大刀洗万智シリーズが短篇集となって登場。フリーランスとして記者活動をする大刀洗万智4篇と新聞記者だった時代の1篇。

 

「真実の10メートル手前」
シリーズの作風を決めた1作ではないかと思う。ベンチャー企業広報担当者の行方を探す大刀洗と新人記者の物語。経営が悪化し、世間からの批難が強くなってしまった立場の人間を追い詰めたものは――救いがなく考えさせる余地が残るこの作品は、大刀洗の推理力の高さを思い知るにも充分。

 

「正義感」
一際短い作品だが、誤った正義感というものを切れ味良く現せている作品だと思う。大刀洗を一人称にしていないところが成功のカギだろうか。極端な人物に表現されているが、正義感とやらで人を批判している覚えのある者にはキツいお話かもしれない。

 

「恋累心中」
高校生カップルの心中事件を取材する大刀洗。彼らはなぜ別々のところで死んでいたのか、そして死因は――太刀洗がインタビューを重ねるうちに浮かび上がるおぞましい真相。人は保身のためならどこまで残酷になれるのだろうか。想像力の欠如が招いた悲劇だろう。

 

「名を刻む死」
嫌われ者の老人が孤独死した。大刀洗は老人の近所に住む中学生男子と共に取材を繰り返す。自分自身にプライドを持つというのは悪いと思わないが、それが何のためだかを誤解した時にこのような人間が生まれるのだろうか。

 

「ナイフを失われた思い出の中に」
アンソロジーで既読の1作だが内容はきれいさっぱり^^;「さよなら妖精」のマーヤの兄とおぼしき男性と、大刀洗は幼女殺害事件を取材する。ミステリと言えば1番ミステリらしく入り組んだ作品。そのレベルの高さに加え、報道とは何か、その誇りとは何かを大刀洗に問うた貴重な作品でもある。それでもやはり、被害者のプライベートが好奇心の名のものにすっかり暴かれなければ成し得ないことを忘れてはならないと思った。

 

「綱渡りの成功例」
大水害から救出され、大々的に全国にその様子が報道された老夫婦に大刀洗が取材する。暴く必要あるのか?だがこういうことで苦しむ人間がいるということはやはり知るべきなんだろうか?老夫婦がやったことで重要なのは、「それが倫理観に照らし合わせていいか悪いか」のほうではない。
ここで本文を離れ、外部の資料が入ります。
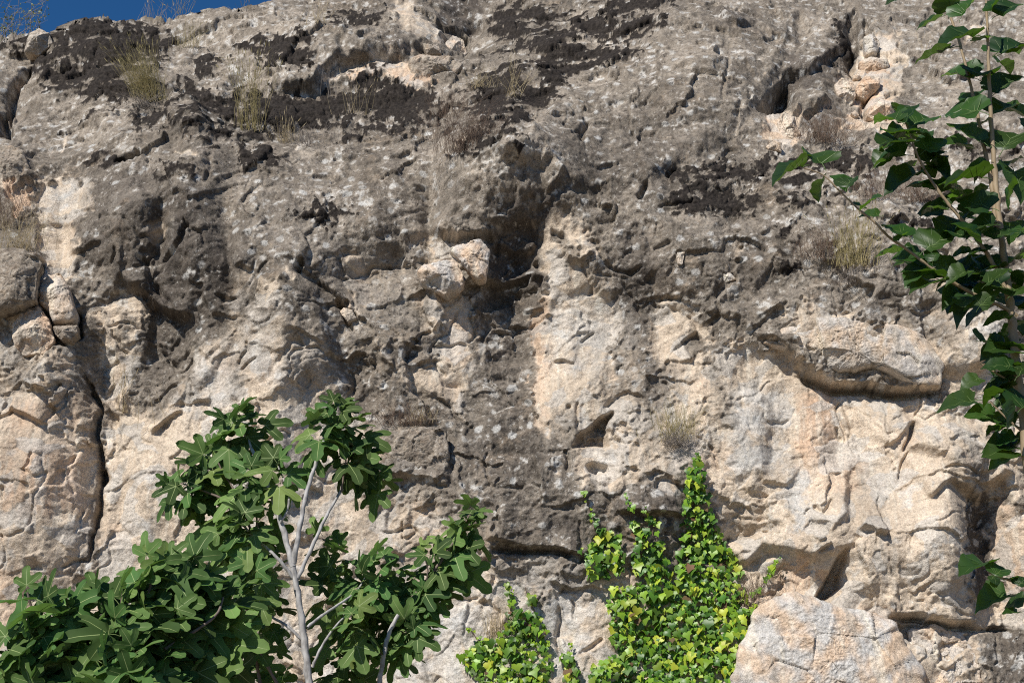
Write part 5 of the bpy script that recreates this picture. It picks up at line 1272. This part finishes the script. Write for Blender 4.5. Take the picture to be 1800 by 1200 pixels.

以上。米澤氏の短篇の能力の高さに今回も舌を巻いた。内面をこれでもかと抑えた大刀洗のキャラクターは彼女を語り手にしない場合ますますその神秘性を増す。米澤氏が呼び込みたいのは安っぽい共感ではなく、その揺さぶりにあるのではないだろうか。よくある「○○をよく知る関係者」という亡霊、それは我々の見たいものを見せるための加工だという言葉が真実ならば、我々も胸に手を当ててよく考えてみたほうがいいかもね。